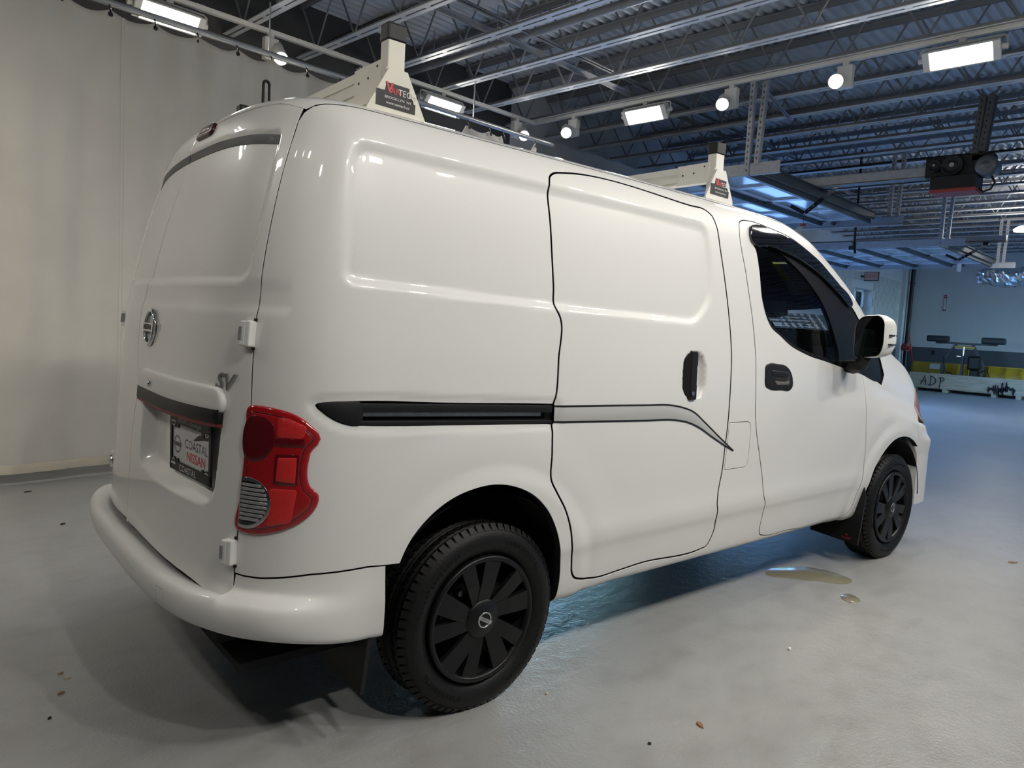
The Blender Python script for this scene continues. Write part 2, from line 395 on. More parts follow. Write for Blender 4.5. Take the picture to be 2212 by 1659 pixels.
def surf_mesh(name, data, m, mirror=False):
    v, f, n = data; nf = len(f)
    if mirror:
        v = v*np.array([1, -1, 1]); n = n*np.array([1, -1, 1]); f = [tuple(reversed(x)) for x in f]
    me = bpy.data.meshes.new(name); me.from_pydata(v.tolist(), [], f); me.materials.append(m)
    if any(len(x) == 4 for x in f) and m is paint and any(len(x) == 3 for x in f):      # gap shade painted dark on the deep part of the folded edge
        me.materials.append(darkin); q = [i for i, x in enumerate(f) if len(x) == 4]; mi = np.zeros(nf, int); mi[q[2::3]] = 1; me.polygons.foreach_set('material_index', mi)
    me.polygons.foreach_set('use_smooth', [True]*len(f)); me.update()
    me.normals_split_custom_set_from_vertices(n.tolist()); return me
# ------------------------------------------------------------------ the van
VAN = empty('cargo_van', (0, 0, 0), -TH)
tag(VAN, 'white cargo van with black wheels and roof ladder rack parked on grey floor', 'van')

RE = [(-.405, .272), (-.402, .314), (-.405, .386), (-.403, .487), (-.400, .60), (-.398, .70), (-.395, .79), (-.398, .843), (-.401, .903), (-.402, .96), (-.400, 1.027), (-.398, 1.088), (-.396, 1.172), (-.393, 1.268), (-.390, 1.355), (-.387, 1.436), (-.381, 1.512), (-.368, 1.581), (-.345, 1.612), (-.305, 1.638), (-.255, 1.650)]
SLIDE = catmull([(.66, 1.588), (.625, 1.580), (.598, 1.560), (.591, 1.53), (.592, 1.40), (.597, 1.2), (.602, 1.115), (.612, 1.100), (.610, .95), (.605, .84), (.598, .80), (.596, .73), (.597, .64), (.603, .545), (.628, .505), (.670, .442), (.699, .376), (.717, .309), (.735, .24), (.747, .20), (.765, .178), (.80, .165), (1.187, .155), (1.535, .149), (1.565, .155), (1.583, .19), (1.591, .225), (1.580, .28), (1.571, .327), (1.564, .345), (1.564, .395), (1.577, .49), (1.580, .593), (1.586, .70), (1.586, .844), (1.582, 1.02), (1.567, 1.133), (1.541, 1.298), (1.520, 1.429), (1.507, 1.525), (1.490, 1.562), (1.455, 1.583), (1.36, 1.587)])
FD_FRONT = [(2.796, .111), (2.837, .154), (2.857, .25), (2.880, .359), (2.882, .46), (2.875, .56), (2.862, .70), (2.846, .859), (2.829, 1.0), (2.814, 1.062)]
FD_REAR = [(1.709, 1.578), (1.684, 1.564), (1.675, 1.536), (1.700, 1.325), (1.738, 1.141), (1.76, 1.009), (1.775, .846), (1.786, .729), (1.801, .665), (1.851, .536), (1.898, .415), (1.921, .338), (1.936, .318), (1.954, .247), (1.967, .167), (1.982, .143), (2.011, .134), (2.238, .124)]
FDOOR = catmull(FD_FRONT+[(2.80, 1.30), (2.79, 1.42), (2.75, 1.476), (2.721, 1.487), (2.585, 1.502), (2.458, 1.514), (2.30, 1.533), (2.135, 1.558), (1.935, 1.579), (1.758, 1.586)]+FD_REAR)
GLASSO = catmull([(1.757, 1.548), (1.754, 1.49), (1.778, 1.462), (1.798, 1.378), (1.816, 1.228), (1.844, 1.164), (1.885, 1.117), (1.953, 1.085), (2.048, 1.042), (2.206, 1.010), (2.458, 1.008), (2.807, 1.043), (3.060, 1.100), (3.085, 1.12), (3.102, 1.194), (3.075, 1.313), (2.90, 1.395), (2.733, 1.458), (2.64, 1.474), (2.572, 1.480), (2.458, 1.489), (2.30, 1.507), (2.126, 1.530), (1.935, 1.549), (1.80, 1.556)])
GLASS = catmull([(1.80, 1.51), (1.808, 1.40), (1.828, 1.24), (1.855, 1.178), (1.90, 1.13), (1.965, 1.098), (2.055, 1.058), (2.21, 1.028), (2.40, 1.026), (2.545, 1.034), (2.545, 1.073), (2.50, 1.165), (2.425, 1.266), (2.335, 1.331), (2.215, 1.390), (2.06, 1.448), (1.95, 1.49)])
QGLASS = fillet([(2.795, 1.085), (3.035, 1.135), (3.055, 1.20), (3.03, 1.29), (2.80, 1.385)], .03)
TAIL = catmull([(-.398, .805), (-.36, .808), (-.318, .804), (-.281, .796), (-.250, .781), (-.226, .762), (-.211, .747), (-.206, .734), (-.211, .720), (-.222, .708), (-.228, .698), (-.230, .686), (-.229, .621), (-.223, .606), (-.209, .593), (-.201, .583), (-.200, .571), (-.208, .546), (-.225, .525), (-.256, .503), (-.293, .488), (-.332, .478), (-.376, .476), (-.403, .482), (-.402, .56), (-.400, .65), (-.398, .74)], .010)
FUEL = fillet([(1.596, .698), (1.755, .698), (1.763, .59), (1.760, .494), (1.592, .494)], [.008, .03, .05, .03, .008])
ARCH_R = catmull([(-.012, -.06), (-.006, .10), (-.003, .205), (.010, .30), (.028, .362), (.061, .429), (.119, .49), (.196, .536), (.279, .559), (.359, .564), (.444, .547), (.525, .509), (.593, .447), (.639, .372), (.668, .293), (.688, .217), (.70, .10), (.70, -.06)])
ARCH_F = catmull([(2.93, -.06), (2.935, .05), (2.943, .139), (2.955, .25), (2.968, .31), (3.044, .448), (3.098, .52), (3.158, .583), (3.215, .628), (3.275, .655), (3.335, .668), (3.394, .664), (3.45, .641), (3.496, .606), (3.548, .544), (3.588, .46), (3.612, .36), (3.622, .25), (3.63, .1), (3.63, -.06)])
HEADL = catmull([(3.64, .90), (3.60, 1.02), (3.62, 1.18), (3.68, 1.34), (3.76, 1.44), (3.86, 1.44), (3.90, 1.30), (3.88, 1.10), (3.80, .95), (3.72, .89)])
UNI = dens([p for p in RE if p[1] >= .36]+[(-.1, 1.655), (.5, 1.655), (2.0, 1.655), (2.4, 1.625), (2.8, 1.60), (3.14, 1.575), (3.14, 1.36), (2.86, 1.25), (2.86, .055), (.60, .055), (.35, .30), (.03, .366), (-.06, .371), (-.204, .370), (-.283, .362), (-.326, .358), (-.375, .358), (-.403, .361)])
FENDER = dens(catmull(FD_FRONT, .012, False).tolist()+[(2.81, 1.075), (3.09, 1.08), (3.14, 1.20), (3.10, 1.33), (3.14, 1.42), (3.40, 1.46), (3.70, 1.48), (3.78, 1.46), (3.62, 1.0), (3.565, .88), (3.552, .72), (3.545, .55), (3.50, .30), (3.3, .06), (2.80, .062)])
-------
## Direction
Output the lines above in full and exactly as given, omitting any pictures.

## Solution for this problem
The Blender Python script for this scene continues. Write part 2, from line 395 on. More parts follow. Write for Blender 4.5. Take the picture to be 2212 by 1659 pixels.
def surf_mesh(name, data, m, mirror=False):
    v, f, n = data; nf = len(f)
    if mirror:
        v = v*np.array([1, -1, 1]); n = n*np.array([1, -1, 1]); f = [tuple(reversed(x)) for x in f]
    me = bpy.data.meshes.new(name); me.from_pydata(v.tolist(), [], f); me.materials.append(m)
    if any(len(x) == 4 for x in f) and m is paint and any(len(x) == 3 for x in f):      # gap shade painted dark on the deep part of the folded edge
        me.materials.append(darkin); q = [i for i, x in enumerate(f) if len(x) == 4]; mi = np.zeros(nf, int); mi[q[2::3]] = 1; me.polygons.foreach_set('material_index', mi)
    me.polygons.foreach_set('use_smooth', [True]*len(f)); me.update()
    me.normals_split_custom_set_from_vertices(n.tolist()); return me
# ------------------------------------------------------------------ the van
VAN = empty('cargo_van', (0, 0, 0), -TH)
tag(VAN, 'white cargo van with black wheels and roof ladder rack parked on grey floor', 'van')

RE = [(-.405, .272), (-.402, .314), (-.405, .386), (-.403, .487), (-.400, .60), (-.398, .70), (-.395, .79), (-.398, .843), (-.401, .903), (-.402, .96), (-.400, 1.027), (-.398, 1.088), (-.396, 1.172), (-.393, 1.268), (-.390, 1.355), (-.387, 1.436), (-.381, 1.512), (-.368, 1.581), (-.345, 1.612), (-.305, 1.638), (-.255, 1.650)]
SLIDE = catmull([(.66, 1.588), (.625, 1.580), (.598, 1.560), (.591, 1.53), (.592, 1.40), (.597, 1.2), (.602, 1.115), (.612, 1.100), (.610, .95), (.605, .84), (.598, .80), (.596, .73), (.597, .64), (.603, .545), (.628, .505), (.670, .442), (.699, .376), (.717, .309), (.735, .24), (.747, .20), (.765, .178), (.80, .165), (1.187, .155), (1.535, .149), (1.565, .155), (1.583, .19), (1.591, .225), (1.580, .28), (1.571, .327), (1.564, .345), (1.564, .395), (1.577, .49), (1.580, .593), (1.586, .70), (1.586, .844), (1.582, 1.02), (1.567, 1.133), (1.541, 1.298), (1.520, 1.429), (1.507, 1.525), (1.490, 1.562), (1.455, 1.583), (1.36, 1.587)])
FD_FRONT = [(2.796, .111), (2.837, .154), (2.857, .25), (2.880, .359), (2.882, .46), (2.875, .56), (2.862, .70), (2.846, .859), (2.829, 1.0), (2.814, 1.062)]
FD_REAR = [(1.709, 1.578), (1.684, 1.564), (1.675, 1.536), (1.700, 1.325), (1.738, 1.141), (1.76, 1.009), (1.775, .846), (1.786, .729), (1.801, .665), (1.851, .536), (1.898, .415), (1.921, .338), (1.936, .318), (1.954, .247), (1.967, .167), (1.982, .143), (2.011, .134), (2.238, .124)]
FDOOR = catmull(FD_FRONT+[(2.80, 1.30), (2.79, 1.42), (2.75, 1.476), (2.721, 1.487), (2.585, 1.502), (2.458, 1.514), (2.30, 1.533), (2.135, 1.558), (1.935, 1.579), (1.758, 1.586)]+FD_REAR)
GLASSO = catmull([(1.757, 1.548), (1.754, 1.49), (1.778, 1.462), (1.798, 1.378), (1.816, 1.228), (1.844, 1.164), (1.885, 1.117), (1.953, 1.085), (2.048, 1.042), (2.206, 1.010), (2.458, 1.008), (2.807, 1.043), (3.060, 1.100), (3.085, 1.12), (3.102, 1.194), (3.075, 1.313), (2.90, 1.395), (2.733, 1.458), (2.64, 1.474), (2.572, 1.480), (2.458, 1.489), (2.30, 1.507), (2.126, 1.530), (1.935, 1.549), (1.80, 1.556)])
GLASS = catmull([(1.80, 1.51), (1.808, 1.40), (1.828, 1.24), (1.855, 1.178), (1.90, 1.13), (1.965, 1.098), (2.055, 1.058), (2.21, 1.028), (2.40, 1.026), (2.545, 1.034), (2.545, 1.073), (2.50, 1.165), (2.425, 1.266), (2.335, 1.331), (2.215, 1.390), (2.06, 1.448), (1.95, 1.49)])
QGLASS = fillet([(2.795, 1.085), (3.035, 1.135), (3.055, 1.20), (3.03, 1.29), (2.80, 1.385)], .03)
TAIL = catmull([(-.398, .805), (-.36, .808), (-.318, .804), (-.281, .796), (-.250, .781), (-.226, .762), (-.211, .747), (-.206, .734), (-.211, .720), (-.222, .708), (-.228, .698), (-.230, .686), (-.229, .621), (-.223, .606), (-.209, .593), (-.201, .583), (-.200, .571), (-.208, .546), (-.225, .525), (-.256, .503), (-.293, .488), (-.332, .478), (-.376, .476), (-.403, .482), (-.402, .56), (-.400, .65), (-.398, .74)], .010)
FUEL = fillet([(1.596, .698), (1.755, .698), (1.763, .59), (1.760, .494), (1.592, .494)], [.008, .03, .05, .03, .008])
ARCH_R = catmull([(-.012, -.06), (-.006, .10), (-.003, .205), (.010, .30), (.028, .362), (.061, .429), (.119, .49), (.196, .536), (.279, .559), (.359, .564), (.444, .547), (.525, .509), (.593, .447), (.639, .372), (.668, .293), (.688, .217), (.70, .10), (.70, -.06)])
ARCH_F = catmull([(2.93, -.06), (2.935, .05), (2.943, .139), (2.955, .25), (2.968, .31), (3.044, .448), (3.098, .52), (3.158, .583), (3.215, .628), (3.275, .655), (3.335, .668), (3.394, .664), (3.45, .641), (3.496, .606), (3.548, .544), (3.588, .46), (3.612, .36), (3.622, .25), (3.63, .1), (3.63, -.06)])
HEADL = catmull([(3.64, .90), (3.60, 1.02), (3.62, 1.18), (3.68, 1.34), (3.76, 1.44), (3.86, 1.44), (3.90, 1.30), (3.88, 1.10), (3.80, .95), (3.72, .89)])
UNI = dens([p for p in RE if p[1] >= .36]+[(-.1, 1.655), (.5, 1.655), (2.0, 1.655), (2.4, 1.625), (2.8, 1.60), (3.14, 1.575), (3.14, 1.36), (2.86, 1.25), (2.86, .055), (.60, .055), (.35, .30), (.03, .366), (-.06, .371), (-.204, .370), (-.283, .362), (-.326, .358), (-.375, .358), (-.403, .361)])
FENDER = dens(catmull(FD_FRONT, .012, False).tolist()+[(2.81, 1.075), (3.09, 1.08), (3.14, 1.20), (3.10, 1.33), (3.14, 1.42), (3.40, 1.46), (3.70, 1.48), (3.78, 1.46), (3.62, 1.0), (3.565, .88), (3.552, .72), (3.545, .55), (3.50, .30), (3.3, .06), (2.80, .062)])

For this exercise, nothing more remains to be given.